Oh, the elements of our world that affect the Known World are many and varied, and they’re also so mixed up as to make most direct comparisons flawed. There’s a bit of feudal Europe in it, as well as tribal Africa, Imperial China. It has elements of the Mid-Atlantic slave trade, modern globalization, subcontracting of military forces. I just wanted to create a world like our own, but where all the old bets were off, where I – and readers – could explore issues playing out in ways that are both familiar and unfamiliar, depending on the puzzle of a new world.

Q: Something that really struck me about the book was the power of myth. In the beginning, the characters seemed to see the mythic stories from the outside, by the end the reader was watching the myth of the Akaran family. Was this a dichotomy you set out to explore or something that grew in the telling?

Cool. I love the way you phrased that – "watching the myth of the Akaran family". I was really interested in that dynamic. I don’t think it gives away too much to say the Acacian Empire has an intricate mythology that explains who they are, that justifies their status and purports to demonstrate their morals. Thing is, as we learn more about them we see those myths challenged. Some actual history has been altered. Some of it is outright lies. Some is religious belief that it’s hard to know how to pin down or believe. Some may just have been lost in translation at some point…

I love it that the Akaran children have to discover this firsthand and try to make sense of things when their history and mythology – and their own identity – is revealed as something other than they’d been taught.
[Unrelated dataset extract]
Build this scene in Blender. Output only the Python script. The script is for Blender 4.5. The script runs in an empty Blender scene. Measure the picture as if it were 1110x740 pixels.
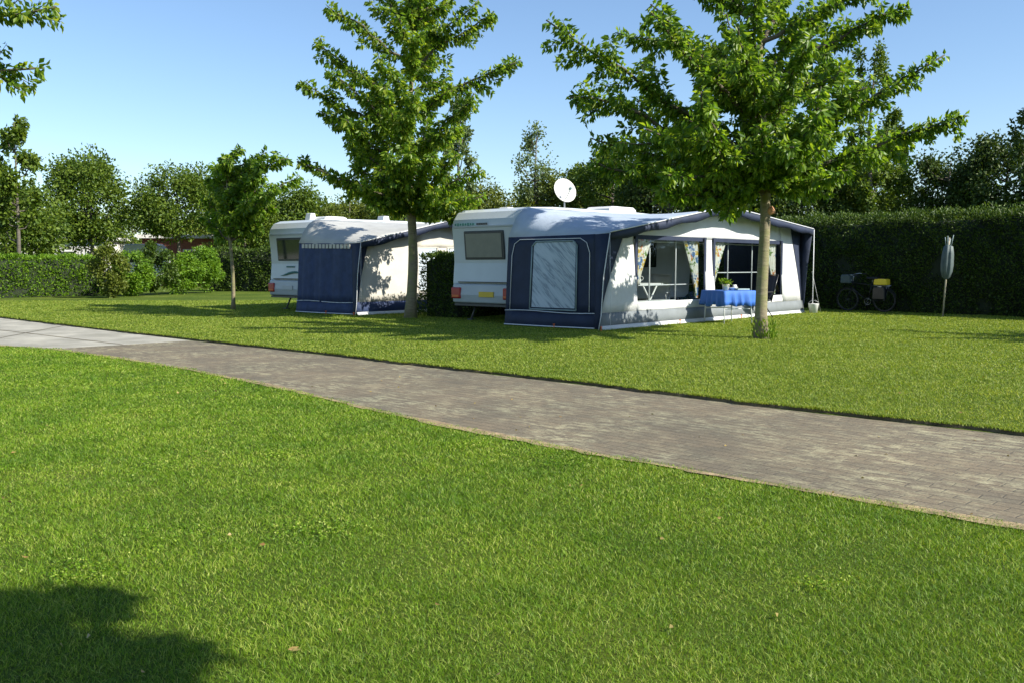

But at the same time they are creating new myths with their actions. They’re meeting incredible challenges and rising (or not) to situations that future generations may immortalize. But how much of what we’re seeing will survive accurately for those future generations? Depends on who is in power, doesn’t it? I love having stuff like this swimming in the mix of the novel’s themes.
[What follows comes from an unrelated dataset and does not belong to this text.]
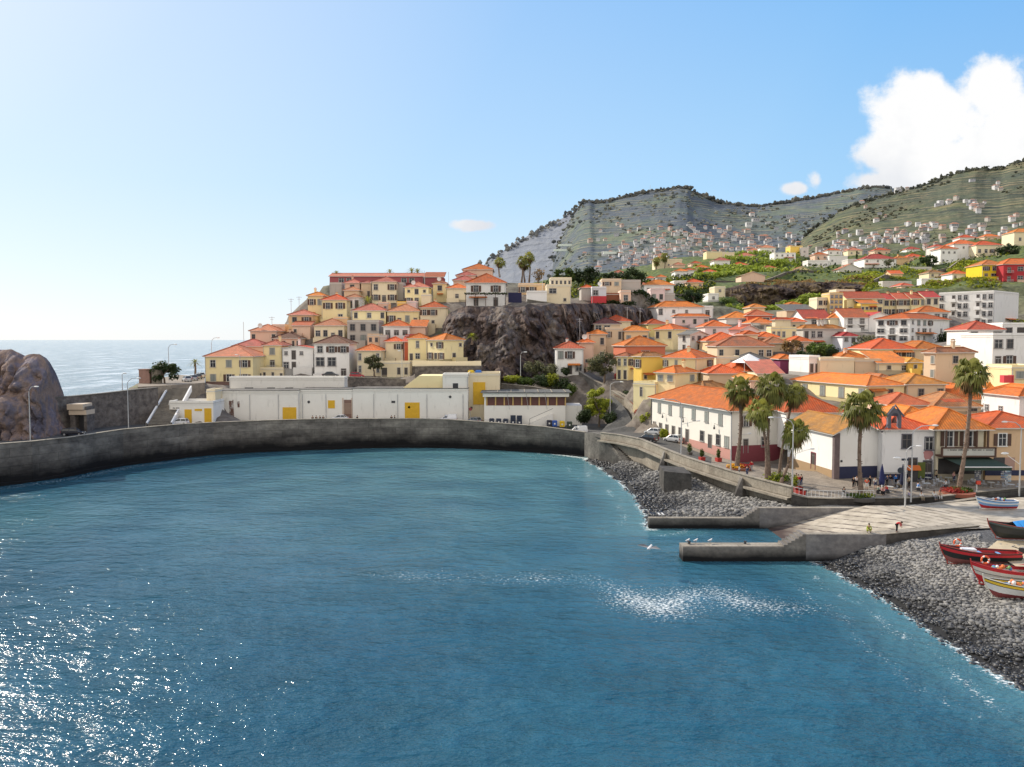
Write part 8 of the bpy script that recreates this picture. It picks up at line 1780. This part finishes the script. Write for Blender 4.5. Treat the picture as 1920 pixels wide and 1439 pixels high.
for px, rz, pose, a_, b_, lb in ((1710, PI, 'lean', (.35, .33, .5), K, 'person in lilac sitting on the kerb below the lamp post'), (1726, .1, 'sit', Wt, BG, 'person in white sitting on the kerb, second from the lamp post'), (1750, .2, 'sit', Wt, GY, 'person in white cap sitting on the kerb near the red flower bed'), (1761, -.2, 'lean', (.6, .4, .28), Wt, 'person in a peach shirt sitting on the kerb next to the flower bed')):
    q = lerp([(a[0], *p) for a, p in zip(PE, PEP)], px); person(lb, (q[0], q[1] - .12 if rz < 3 else q[1] + .4, q[2] + .0), rz, pose, a_, b_)
for px, Y, rz, pose, lb in ((586, 181.5, 0, 'stand', 'first of four dark figures leaning at the quay parapet'), (593, 181.6, .5, 'fold', 'second of four dark figures at the quay parapet'), (600, 181.7, -.4, 'stand', 'third of four dark figures at the quay parapet'), (606, 181.8, .3, 'fold', 'fourth of four dark figures at the quay parapet'), (670, 184.6, 1, 'stand', 'dark figure at the parapet right of the white car'), (734, 185.2, .5, 'fold', 'figure at the parapet left of the big yellow double door'), (740, 185.2, -1, 'stand', 'second figure at the parapet left of the big yellow double door')):
    g = onroad(px, Y); person(lb, g, rz, pose, K, K)
# ================================================================== FAR HOUSES, TREES, SCRUB
def proj(p): 
    d = Vector(p) - Vector((0, 0, CZ)); z = d.dot(FW); return CX + F * d.x / z, CY - F * d.dot(UP) / z
def mini(w, d, h, wall, roof, kind):
    m = MB(); m.bx(-w / 2, w / 2, 0, d, -6, h, 0)
    for k in range(3): m.bx(-w / 2 + w * (.14 + .27 * k), -w / 2 + w * (.14 + .27 * k) + w * .14, -.12, 0, h * .45, h * .75, 2)
    if kind == 'flat': m.bx(-w / 2 - .3, w / 2 + .3, -.3, d + .3, h, h + .4, 0)
    else:
        c = [(-w / 2 - .6, -.6, h), (w / 2 + .6, -.6, h), (w / 2 + .6, d + .6, h), (-w / 2 - .6, d + .6, h)]; A, B_ = (-w / 4, d / 2, h + w * .2), (w / 4, d / 2, h + w * .2)
        m.face([c[0], c[1], B_, A], 1); m.face([c[1], c[2], B_], 1); m.face([c[2], c[3], A, B_], 1); m.face([c[3], c[0], A], 1)
    return m.mesh('distant_house', [flat('distant_wall', wall, .9), flat('distant_roof', roof, .9), flat('distant_window', (.12, .13, .15), .5)])
MI = [mini(11, 9, 6.5, (.6, .59, .58), (.42, .19, .12), 'hip'), mini(9, 8, 5.5, (.5, .46, .41), (.45, .2, .12), 'hip'), mini(12, 8, 8, (.6, .6, .6), (.4, .4, .4), 'flat'), mini(8, 8, 5, (.5, .4, .35), (.5, .2, .1), 'hip'), mini(14, 9, 6, (.42, .42, .44), (.3, .3, .3), 'flat')]
def on_hill(P, px, py):
    best = None; i = None; base = [proj(P[3, q]) [0] for q in range(P.shape[1])]
    i = min(range(P.shape[1]), key=lambda q: abs(base[q] - px)); col = [(abs(proj(P[j, i])[1] - py), j) for j in range(2, P.shape[0] - 5)]; j = min(col)[1]; return Vector(P[j, i])
rg = random.Random(11)
for P, cs in ((HP2, ((1290, 440, 70, 16, 26, 'in the cluster below the green knoll of the mountain'), (1210, 430, 60, 14, 8, 'scattered on the upper terraces of the mountain'), (1260, 470, 60, 14, 30, 'in the dense band halfway down the mountain'), (1180, 480, 50, 18, 22, 'on the lower left terraces of the mountain'), (1380, 450, 60, 22, 24, 'on the mountain slope right of the centre'), (1340, 490, 70, 12, 20, 'near the foot of the mountain slope'), (1120, 455, 30, 12, 8, 'beside the white greenhouse terraces'), (1450, 420, 70, 18, 8, 'high on the right shoulder of the mountain'))),
              (HP3, ((1780, 385, 40, 10, 9, 'along the lane high on the near right hillside'), (1690, 360, 30, 8, 4, 'just under the crest of the near right hillside'), (1680, 450, 80, 14, 26, 'in the valley settlement of the near right hillside'), (1860, 350, 50, 14, 5, 'under the right hand ridge'), (1620, 400, 50, 14, 5, 'scattered on the left flank of the near right hillside'), (1860, 410, 60, 16, 12, 'on the terraces right of centre of the near hillside'), (1560, 470, 50, 10, 14, 'at the left foot of the near right hillside'), (1740, 425, 60, 12, 12, 'above the valley settlement of the near right hillside')))):
    for cx_0, cy_0, sx_, sy_, n, w_ in cs:
        for k in range(int(n * .8)):
            px, py = cx_0 + rg.gauss(0, sx_ * .5), cy_0 + rg.gauss(0, sy_ * .55); p = on_hill(P, px, py); o = link('distant_house', rg.choice(MI), None, p + Vector((0, -4, 1)), rg.uniform(-.5, .5), rg.uniform(.5, .95) * p.y / 1500)
            tag(o, 'tiny pale house ' + w_, 'house', 'tiny houses ' + w_)
def crowd(name, P, label, cs, seed):
    rg = random.Random(seed); m = MB()
    for cx_0, cy_0, sx_, sy_, n in cs:
        for k in range(int(n * .6)):
            p = on_hill(P, cx_0 + rg.uniform(-1, 1) * sx_, cy_0 + rg.uniform(-1, 1) * sy_); s = rg.uniform(.45, .95) * p.y / 1500; w, d, h = rg.uniform(8, 15) * s, 9 * s, rg.uniform(4.5, 8) * s; x, y, z = p.x, p.y - 4, p.z + 1; wi = rg.choice((0, 0, 1, 2))
            m.bx(x - w / 2, x + w / 2, y, y + d, z - 5, z + h, wi)
            for q in range(3): m.bx(x - w / 2 + w * (.12 + .28 * q), x - w / 2 + w * (.26 + .28 * q), y - .15, y, z + h * .4, z + h * .75, 4)
            if rg.random() < .6:
                A, B_ = (x - w / 4, y + d / 2, z + h + w * .2), (x + w / 4, y + d / 2, z + h + w * .2); c = [(x - w / 2 - .6, y - .6, z + h), (x + w / 2 + .6, y - .6, z + h), (x + w / 2 + .6, y + d + .6, z + h), (x - w / 2 - .6, y + d + .6, z + h)]
                m.face([c[0], c[1], B_, A], 3); m.face([c[1], c[2], B_], 3); m.face([c[3], c[0], A], 3)
    tag(m.obj(name, [flat('distant_wall', (.55, .54, .54), .9), flat('distant_wall', (.42, .37, .33), .9), flat('distant_wall', (.32, .32, .34), .9), flat('distant_roof', (.45, .2, .12), .9), flat('distant_window', (.12, .13, .15), .5)]), label, 'houses', kind='stuff')
crowd('hill_settlement', HP2, 'mass of tiny houses covering the lower mountain slope', ((1270, 470, 110, 30, 130), (1200, 495, 80, 18, 60), (1380, 475, 90, 28, 90), (1300, 435, 70, 10, 14), (1450, 455, 60, 14, 25)), 21)
crowd('hill_settlement', HP3, 'mass of tiny houses along the lanes of the near right hillside', ((1690, 455, 120, 18, 80), (1780, 440, 120, 18, 50), (1800, 385, 50, 8, 14), (1580, 470, 70, 16, 40), (1870, 440, 50, 14, 16)), 22)
for px, py, wpx, lb in ((1068, 463, 45, 'upper long white greenhouse roof on the mountain terraces'), (1066, 472, 57, 'lower long white greenhouse roof on the mountain terraces'), (1152, 478, 38, 'slanting white road wall on the mountain terraces')):
    p = on_hill(HP2, px, py); w_ = wpx * p.y / F; m = MB(); m.bx(-w_ / 2, w_ / 2, -3, 3, -2, 2.6); tag(m.obj('greenhouse', flat('greenhouse_white', (.7, .75, .66), .8), None, tuple(p + Vector((0, -6, 2)))), lb, 'greenhouse')
def scatter(name, P, mat, n, size, seed, ridge=False, label='', jr=None):
    rng = np.random.default_rng(seed); R_, C_ = P.shape[0] - 4, P.shape[1]; i = rng.uniform(2, C_ - 2, n).astype(int); j = (np.full(n, R_ - 1) + rng.integers(-2, 1, n)) if ridge else rng.uniform(3, R_ - 2, n).astype(int)
    c = P[j, i] + rng.normal(0, 1, (n, 3)) * np.array([6, 6, .3]) * (P[j, i, 1:2] / 1500); nz = np.array([noise.noise(Vector((a[0] * .006, a[1] * .006, a[2] * .02 + seed))) for a in c]); kp = nz > (-.5 if ridge else .02); c = c[kp]; n = len(c)
    s = size * rng.uniform(.5, 1.3, n) * (c[:, 1] / 1500); sc = np.stack([s * rng.uniform(.9, 1.6, n), s, s * rng.uniform(.6, 1.5 if ridge else 1, n)], -1); v = IV[None] * sc[:, None] * rng.uniform(.7, 1.2, (n, 12, 1)) + c[:, None]; F_ = (IF[None] + 12 * np.arange(n)[:, None, None]).reshape(-1, 3)
    me = bpy.data.meshes.new(name); me.from_pydata(v.reshape(-1, 3).tolist(), [], F_.tolist()); me.materials.append(mat); a = me.attributes.new('tone', 'FLOAT', 'POINT'); a.data.foreach_set('value', np.repeat(rng.random(n), 12).tolist()); me.update(); tag(link(name, me), label, 'woodland' if ridge else 'scrub', kind='stuff')
def fmat(nm, c, hz):
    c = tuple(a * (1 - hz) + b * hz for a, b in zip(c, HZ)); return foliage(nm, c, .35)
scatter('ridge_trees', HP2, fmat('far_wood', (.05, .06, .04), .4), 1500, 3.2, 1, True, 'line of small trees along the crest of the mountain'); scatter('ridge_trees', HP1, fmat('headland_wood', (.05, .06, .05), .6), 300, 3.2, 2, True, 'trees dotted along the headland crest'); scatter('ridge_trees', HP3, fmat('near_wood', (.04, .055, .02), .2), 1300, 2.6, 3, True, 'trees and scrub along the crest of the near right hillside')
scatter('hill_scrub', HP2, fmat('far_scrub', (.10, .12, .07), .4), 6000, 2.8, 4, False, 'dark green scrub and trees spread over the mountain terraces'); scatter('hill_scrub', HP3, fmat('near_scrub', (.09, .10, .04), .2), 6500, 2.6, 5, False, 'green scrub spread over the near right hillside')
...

Q: The first section of Acacia: The War with the Mein is set a number of years prior to the following two sections and specifically contrasted with the difference in the ages of the Akaran children between the two time periods. How did you decide on this as your introduction to the trilogy? It had to be tricky to navigate.

That’s the result of making choices – something we do as authors all the time – in order to deal with the entire narrative arc of the book in one volume. I knew where the story began and I knew where it ended, but I also felt that to get all the way there in one book I was going to have focus my attention. The set up in necessary for what comes after, but then once the children are scattered to the four corners of the world I felt it was time to get to the crux of what they were going to do about the hand that fate (that’s me) had dealt them. This did mean cutting a lot of material out. There are scenes in my head about those intervening years that others will never read about. But that’s always the case. For all my books I write a lot more stuff than I actually use. A lot of what was cut was dear to me, but so be it. I think the novel kicks into a higher gear as it transitions into the second part, and that’s a good thing.